I pulled away with a tear rolling silently down my face.
"Is something wrong, my queen?" He asked, emotionless. Oh, that voice. I truly loved that voice.
"Yes, but im going to take care of it. Stay here. I'll be right back."
I rushed towards the temple. My feet moving at a pace I didn't even knew they could. My arms got scratched in the branches and my dress became unrecognizable from all the tears in it. I arrived at ghe temple with heavy breathing. Not all the air in the world would be enough for me to breathe and I felt like I was going to pass out. But I needed to get to the box.
The box was still there, still beautiful. However now, all those golden details felt inappropriate, like they were mocking me. Look at us, they were saying.
I opened the box and my heart fell in my chest. His heart wasn't there. Or it was, but not in the way I wanted it to be. The bright red heart I had tucked in the blue velvet of the box, was now grey and dry.

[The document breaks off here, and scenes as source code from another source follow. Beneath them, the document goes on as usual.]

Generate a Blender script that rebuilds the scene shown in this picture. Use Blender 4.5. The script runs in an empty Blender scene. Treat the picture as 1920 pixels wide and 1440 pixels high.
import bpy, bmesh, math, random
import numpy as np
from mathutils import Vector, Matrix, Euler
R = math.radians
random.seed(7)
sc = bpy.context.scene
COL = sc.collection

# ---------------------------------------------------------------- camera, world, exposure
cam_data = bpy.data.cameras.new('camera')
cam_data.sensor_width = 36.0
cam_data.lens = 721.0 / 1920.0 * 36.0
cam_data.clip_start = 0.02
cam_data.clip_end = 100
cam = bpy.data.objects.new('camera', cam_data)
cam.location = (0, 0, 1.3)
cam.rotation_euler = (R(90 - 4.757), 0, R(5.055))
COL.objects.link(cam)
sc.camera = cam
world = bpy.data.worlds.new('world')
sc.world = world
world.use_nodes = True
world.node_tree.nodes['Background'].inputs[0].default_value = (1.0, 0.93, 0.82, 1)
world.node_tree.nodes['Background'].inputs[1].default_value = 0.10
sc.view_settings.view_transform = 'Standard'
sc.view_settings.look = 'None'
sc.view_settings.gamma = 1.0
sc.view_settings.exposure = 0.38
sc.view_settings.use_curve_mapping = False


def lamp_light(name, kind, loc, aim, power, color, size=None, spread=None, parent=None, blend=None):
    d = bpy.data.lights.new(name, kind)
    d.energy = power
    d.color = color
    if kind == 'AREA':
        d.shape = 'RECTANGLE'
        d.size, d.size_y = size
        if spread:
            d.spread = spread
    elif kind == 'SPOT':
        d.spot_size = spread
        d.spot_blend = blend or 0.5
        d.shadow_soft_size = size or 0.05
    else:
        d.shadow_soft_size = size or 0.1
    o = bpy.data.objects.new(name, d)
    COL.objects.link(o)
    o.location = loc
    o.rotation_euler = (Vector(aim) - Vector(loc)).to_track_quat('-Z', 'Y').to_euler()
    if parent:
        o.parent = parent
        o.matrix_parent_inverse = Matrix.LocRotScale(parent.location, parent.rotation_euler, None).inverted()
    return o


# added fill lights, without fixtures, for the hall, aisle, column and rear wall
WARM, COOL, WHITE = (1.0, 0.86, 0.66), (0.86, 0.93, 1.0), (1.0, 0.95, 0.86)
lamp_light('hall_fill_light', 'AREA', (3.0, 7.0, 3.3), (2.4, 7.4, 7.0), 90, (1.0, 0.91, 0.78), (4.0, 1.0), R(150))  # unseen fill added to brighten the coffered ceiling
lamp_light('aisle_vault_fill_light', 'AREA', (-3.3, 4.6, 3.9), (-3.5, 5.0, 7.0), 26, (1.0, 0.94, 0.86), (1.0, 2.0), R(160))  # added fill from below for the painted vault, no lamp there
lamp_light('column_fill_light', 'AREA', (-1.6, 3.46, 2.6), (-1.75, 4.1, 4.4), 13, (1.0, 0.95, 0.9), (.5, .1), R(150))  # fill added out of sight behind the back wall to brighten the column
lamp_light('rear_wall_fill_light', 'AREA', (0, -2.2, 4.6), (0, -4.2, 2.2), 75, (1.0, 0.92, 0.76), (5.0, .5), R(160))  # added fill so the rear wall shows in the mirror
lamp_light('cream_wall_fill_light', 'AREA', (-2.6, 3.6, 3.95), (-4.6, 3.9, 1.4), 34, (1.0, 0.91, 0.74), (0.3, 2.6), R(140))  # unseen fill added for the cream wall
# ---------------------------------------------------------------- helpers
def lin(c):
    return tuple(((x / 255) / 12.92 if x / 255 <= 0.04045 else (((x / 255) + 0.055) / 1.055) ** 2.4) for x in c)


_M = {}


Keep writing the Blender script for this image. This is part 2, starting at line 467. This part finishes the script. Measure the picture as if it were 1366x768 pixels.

I knew this could happen, in the begining I even hoped for it. A heart can't survive without someone to take care of it. I came here many times to see it, but just to make sure it was still here. It was my most precious possession, the ultimate symbol of my victory. A trophy, just like the palace. I had won. I had the heart of the prince. And every time I saw it all red I became angrier, my own trophy was mocking me. That little heart without a body was perfect, while mine was mended so many times it almost didn't seem like a heart. So I wanted his to be destroyed. I wanted to watch him while his life was taken out of him, little by little. And I was going to enjoy it. And as I watched it closely, it turned into a pile of ash before my eyes. There was nothing I could do. No magic was powerful enough to remake a heart. I just wasn't possible.
This was what you wanted, remember? He lived for you until he died. Said that annoying voice. All those years ago, that voice gave me security, control, power, and even a crown. Now it was only a reminder of all I didn't have. No, it wasn't. And all never forgive myself for not admiting that sonner. I replied.
I didn't know what else to do, so I just cried.